T3D IS AN ARTISTIC PARTNERSHIP WHO COLLABORATE WITH ARTISTS, ARCHITECTS, FABRICATORS, BUILDING USERS AND GOVERNMENT BODIES, TO CREATE SITE SPECIFIC ARTWORKS
Amanda Kay - Artist - Director
Amanda works as a multidisciplinary artist, using modern and traditional techniques, recently awarded a Regional Arts Fund Grant to further her fine art practice with artist mentor Sue Lovegrove and assist in the co-curation of her exhibition 'Release' held at Moonah Arts Centre. Throughout her work, Amanda explores abstract representation and conceptual thinking to convey simple yet deep connections with herself and the world around her. Amanda asks the viewer to contemplate through feeling with the use of colour, construction and composition.

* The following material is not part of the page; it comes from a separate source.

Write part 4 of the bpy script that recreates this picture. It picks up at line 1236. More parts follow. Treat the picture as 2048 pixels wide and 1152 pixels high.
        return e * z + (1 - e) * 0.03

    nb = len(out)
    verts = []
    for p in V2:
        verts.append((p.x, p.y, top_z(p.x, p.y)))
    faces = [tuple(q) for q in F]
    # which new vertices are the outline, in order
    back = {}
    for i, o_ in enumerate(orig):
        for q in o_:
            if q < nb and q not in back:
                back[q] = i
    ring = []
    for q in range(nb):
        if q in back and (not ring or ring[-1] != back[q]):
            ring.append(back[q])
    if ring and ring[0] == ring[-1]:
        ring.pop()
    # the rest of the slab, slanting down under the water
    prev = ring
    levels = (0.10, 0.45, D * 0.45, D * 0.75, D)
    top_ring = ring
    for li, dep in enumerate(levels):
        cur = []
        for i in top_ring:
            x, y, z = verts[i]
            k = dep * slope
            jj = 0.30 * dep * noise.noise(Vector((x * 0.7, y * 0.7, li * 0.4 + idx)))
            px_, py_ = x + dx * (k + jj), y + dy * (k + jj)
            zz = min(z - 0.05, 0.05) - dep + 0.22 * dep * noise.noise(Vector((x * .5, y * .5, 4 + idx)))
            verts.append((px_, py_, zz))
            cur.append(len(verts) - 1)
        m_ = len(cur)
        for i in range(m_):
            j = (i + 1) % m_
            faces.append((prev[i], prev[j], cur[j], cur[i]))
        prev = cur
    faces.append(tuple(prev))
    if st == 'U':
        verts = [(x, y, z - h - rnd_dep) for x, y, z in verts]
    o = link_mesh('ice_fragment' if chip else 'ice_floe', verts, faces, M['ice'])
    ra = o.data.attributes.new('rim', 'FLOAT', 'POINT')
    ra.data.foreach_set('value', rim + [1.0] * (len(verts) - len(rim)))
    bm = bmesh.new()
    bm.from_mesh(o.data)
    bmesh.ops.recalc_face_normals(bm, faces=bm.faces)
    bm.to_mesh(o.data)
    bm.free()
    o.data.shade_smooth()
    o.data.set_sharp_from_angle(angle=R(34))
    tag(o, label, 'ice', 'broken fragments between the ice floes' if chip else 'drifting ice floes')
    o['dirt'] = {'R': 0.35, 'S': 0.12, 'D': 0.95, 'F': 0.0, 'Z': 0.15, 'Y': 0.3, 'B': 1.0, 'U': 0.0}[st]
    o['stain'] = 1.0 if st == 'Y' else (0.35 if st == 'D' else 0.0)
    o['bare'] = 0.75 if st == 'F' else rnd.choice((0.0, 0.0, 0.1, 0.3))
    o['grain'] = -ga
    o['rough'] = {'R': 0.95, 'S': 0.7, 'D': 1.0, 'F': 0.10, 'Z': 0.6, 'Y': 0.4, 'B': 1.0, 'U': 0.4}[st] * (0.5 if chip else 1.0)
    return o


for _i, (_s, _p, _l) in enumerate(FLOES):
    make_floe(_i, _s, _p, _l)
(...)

Working primarily on commissions to create site specific artworks for public space with life partner, Jerome Dobinson. Spatial relationships within their work create experiences between people and place. They apply colour and design principles to space, endeavoring to establish synergy within our physical surrounds. Responding to the needs of the stakeholders, the local environment and new technologies, Amanda is inspired to create a more colourful environment for people to work, live and play.
Jerome Dobinson - Artist - Director
Jerome specialises in public art installation, contemporary art, and graphic design. His style and subject matter are heavily influenced by computer technologies and processes not normally associated with the act of making art and serve as a vehicle to explore the role of painting and fine art in contemporary culture. Jerome has strong illustrative skills which are heralded in the commission for Windermere Primary School in which he built an alphabet city as a pencil sketch for the early learning centre. The work is designed to the Reggio Emilia philosophy and meet the needs of the building users.
Jerome’s deepest passions lie in painting, drawing and design. A recent example of this can be seen in a body of work commissioned for Jennings Australia creating small and large works responding to the times and our virtual and digital reality. This can also be seen in the work titled ‘Medusa’, selected as a finalist in the 2017 Kilgour Art Prize and makes up part of a series of ongoing bitmap paintings. Using pixelation to depict a life-size female nude, the work raises issues related to gender whilst challenging the role of traditional figurative painting in today’s society.